YOUR INSTRUCTIONS: Your answer must consist solely of the number of lines that contain the word "scene".

COLLECTED MATERIAL:

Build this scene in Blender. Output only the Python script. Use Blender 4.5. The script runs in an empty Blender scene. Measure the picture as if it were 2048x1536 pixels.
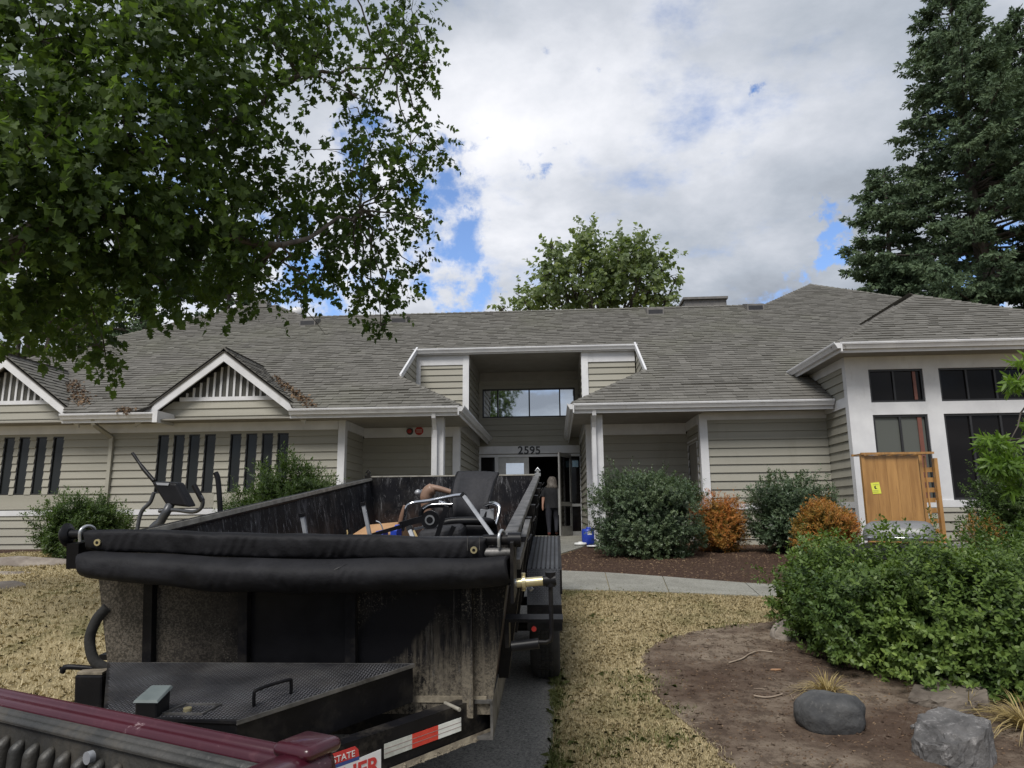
import bpy, bmesh, math, random
import numpy as np
from mathutils import Matrix, Vector
R = math.radians
rng = np.random.default_rng(7)
random.seed(7)
S = bpy.context.scene
COL = S.collection

# ------------------------------------------------------------------ camera, world, sun, exposure
FPX, PIT, ROL, YAW = 1400.0, R(10.5), R(-0.52), R(3.5)
CAMP = np.array([0.0, 0.0, 1.55])
_f = np.array([-math.sin(YAW)*math.cos(PIT), math.cos(YAW)*math.cos(PIT), math.sin(PIT)])
_r = np.array([math.cos(YAW), math.sin(YAW), 0.0]); _u = np.cross(_r, _f)
_r2 = math.cos(ROL)*_r+math.sin(ROL)*_u; _u2 = -math.sin(ROL)*_r+math.cos(ROL)*_u
cd = bpy.data.cameras.new('camera'); cam = bpy.data.objects.new('camera', cd); COL.objects.link(cam)
cd.sensor_width = 36; cd.lens = 36*FPX/2048; cd.clip_start = 0.05; cd.clip_end = 2000
M = Matrix([[_r2[i], _u2[i], -_f[i], CAMP[i]] for i in range(3)]+[[0, 0, 0, 1]])
cam.matrix_world = M
S.camera = cam

W = bpy.data.worlds.new('World'); S.world = W; W.use_nodes = True
SUN_EL, SUN_AZ = R(52), R(200)      # azimuth clockwise from +Y
def build_world():
    nt = W.node_tree; N = nt.nodes; L = nt.links; N.clear()
    def n(t, **k):
        o = N.new(t)
        for a, b in k.items(): setattr(o, a, b)
        return o
    def math_(op, a, b=None, clamp=False):
        m = n('ShaderNodeMath', operation=op, use_clamp=clamp)
        for i, v in enumerate((a, b)):
            if v is None: continue
            if isinstance(v, (int, float)): m.inputs[i].default_value = v
            else: L.new(v, m.inputs[i])
        return m.outputs[0]
    tc = n('ShaderNodeTexCoord')
    sep = n('ShaderNodeSeparateXYZ'); L.new(tc.outputs['Generated'], sep.inputs[0])
    zz = math_('ADD', math_('MAXIMUM', sep.outputs[2], 0.0), 0.22)
    px = math_('DIVIDE', sep.outputs[0], zz); py = math_('DIVIDE', sep.outputs[1], zz)
    cb = n('ShaderNodeCombineXYZ'); L.new(px, cb.inputs[0]); L.new(py, cb.inputs[1])
    def noise(scale, det, rough, off=(0, 0, 0), dist=0.0):
        mp = n('ShaderNodeMapping'); L.new(cb.outputs[0], mp.inputs[0]); mp.inputs['Location'].default_value = off
        t = n('ShaderNodeTexNoise'); t.inputs['Scale'].default_value = scale; t.inputs['Detail'].default_value = det
        t.inputs['Roughness'].default_value = rough; t.inputs['Distortion'].default_value = dist
        L.new(mp.outputs[0], t.inputs[0]); return t.outputs[0]
    # blue gaps in the cloud cover (directions on the sky), edges broken by noise
    edge = noise(3.6, 9, 0.62, (2.1, 0.7, 0))
    wn = n('ShaderNodeTexNoise'); wn.inputs['Scale'].default_value = 7; wn.inputs['Detail'].default_value = 7; wn.inputs['Roughness'].default_value = .62; L.new(tc.outputs['Generated'], wn.inputs[0])
    wsub = n('ShaderNodeVectorMath', operation='SUBTRACT'); L.new(wn.outputs['Color'], wsub.inputs[0]); wsub.inputs[1].default_value = (.5, .5, .5)
    wmul = n('ShaderNodeVectorMath', operation='SCALE'); L.new(wsub.outputs[0], wmul.inputs[0]); wmul.inputs['Scale'].default_value = .42
    wdir = n('ShaderNodeVectorMath', operation='ADD'); L.new(tc.outputs['Generated'], wdir.inputs[0]); L.new(wmul.outputs[0], wdir.inputs[1])
    holes = None
    def dirpx(x, y):
        v = _f*FPX+_r2*(x-1024)-_u2*(y-768); return v/np.linalg.norm(v)
    for (x, y, rad, wgt) in ((862, 400, .085, .62), (870, 290, .045, .5), (640, 590, .07, .75), (880, 610, .075, .8), (800, 500, .05, .5), (700, 300, .06, .4), (1655, 480, .055, 1.0), (1100, 300, .045, .55), (1580, 590, .03, .3),
                           (1480, 170, .03, .4), (560, 450, .06, .4), (1090, 165, .03, .3), (1990, 560, .06, .9), (1960, 330, .05, .7), (300, 250, .1, .5), (930, 270, .03, .5)):
        d = dirpx(x, y)
        vm = n('ShaderNodeVectorMath', operation='DISTANCE'); L.new(wdir.outputs[0], vm.inputs[0]); vm.inputs[1].default_value = tuple(d)
        h = math_('MULTIPLY', math_('SUBTRACT', 1.0, math_('DIVIDE', vm.outputs['Value'], rad), True), wgt)
        holes = h if holes is None else math_('MAXIMUM', holes, h)
    cover = math_('ADD', math_('SUBTRACT', math_('MULTIPLY', edge, 2.6), 0.72), math_('MULTIPLY', holes, -1.9))
    cr = n('ShaderNodeMapRange'); cr.interpolation_type = 'SMOOTHSTEP'
    L.new(cover, cr.inputs[0]); cr.inputs[1].default_value = -0.3; cr.inputs[2].default_value = 0.55
    # cloud brightness: large soft masses with finer billows
    b1 = noise(0.9, 4, 0.5, (5.3, 1.9, 0)); b2 = noise(2.4, 9, 0.6, (1.3, 8.1, 0), .12)
    bb = math_('ADD', math_('MULTIPLY', b1, 0.5), math_('MULTIPLY', b2, 0.5))
    # brighter thin cloud toward the middle of the sky ahead
    vm = n('ShaderNodeVectorMath', operation='DISTANCE'); L.new(tc.outputs['Generated'], vm.inputs[0]); vm.inputs[1].default_value = tuple(dirpx(1040, 400))
    glow = math_('MULTIPLY', math_('SUBTRACT', 1.0, math_('DIVIDE', vm.outputs['Value'], .34), True), .12)
    vm = n('ShaderNodeVectorMath', operation='DISTANCE'); L.new(tc.outputs['Generated'], vm.inputs[0]); vm.inputs[1].default_value = tuple(dirpx(560, 560))
    glow = math_('ADD', glow, math_('MULTIPLY', math_('SUBTRACT', 1.0, math_('DIVIDE', vm.outputs['Value'], .3), True), .12))
    bb = math_('SUBTRACT', math_('ADD', bb, glow), .012)
    ramp = n('ShaderNodeValToRGB'); L.new(bb, ramp.inputs[0]); e = ramp.color_ramp.elements
    e[0].position = .36; e[0].color = (.28, .31, .355, 1); e[1].position = .72; e[1].color = (.93, .93, .95, 1)
    for p, c in ((.47, (.42, .46, .515, 1)), (.55, (.56, .59, .64, 1)), (.62, (.72, .74, .78, 1))):
        q = e.new(p); q.color = c
    sky = n('ShaderNodeTexSky'); sky.sky_type = 'NISHITA'; sky.sun_disc = False
    sky.sun_elevation = SUN_EL; sky.sun_rotation = SUN_AZ; sky.altitude = 100; sky.dust_density = .6; sky.ozone_density = 2.0
    scl = n('ShaderNodeMixRGB', blend_type='MULTIPLY'); scl.inputs[0].default_value = 1
    L.new(sky.outputs[0], scl.inputs[1]); scl.inputs[2].default_value = (.95, 1.02, 1.18, 1)
    cl = n('ShaderNodeMixRGB', blend_type='MULTIPLY'); cl.inputs[0].default_value = 1
    L.new(ramp.outputs[0], cl.inputs[1]); cl.inputs[2].default_value = (6.5, 6.5, 6.6, 1)   # background strength 0.1
    mx = n('ShaderNodeMixRGB'); L.new(cr.outputs[0], mx.inputs[0]); L.new(scl.outputs[0], mx.inputs[1]); L.new(cl.outputs[0], mx.inputs[2])
    bg = n('ShaderNodeBackground'); bg.inputs[1].default_value = 0.1; L.new(mx.outputs[0], bg.inputs[0])
    out = n('ShaderNodeOutputWorld'); L.new(bg.outputs[0], out.inputs[0])
build_world()
sl = bpy.data.lights.new('sun', 'SUN'); sl.energy = 2.1; sl.angle = R(24); sl.color = (1, .965, .91)
so = bpy.data.objects.new('sun', sl); COL.objects.link(so)
sd = Vector((math.sin(SUN_AZ)*math.cos(SUN_EL), math.cos(SUN_AZ)*math.cos(SUN_EL), math.sin(SUN_EL)))
so.rotation_euler = sd.to_track_quat('Z', 'Y').to_euler()
S.view_settings.view_transform = 'Standard'; S.view_settings.look = 'None'
S.view_settings.exposure = 0.82; S.view_settings.gamma = 1; S.view_settings.use_curve_mapping = False
S.cycles.max_bounces = 6; S.cycles.transparent_max_bounces = 8
S.cycles.use_denoising = True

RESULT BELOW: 2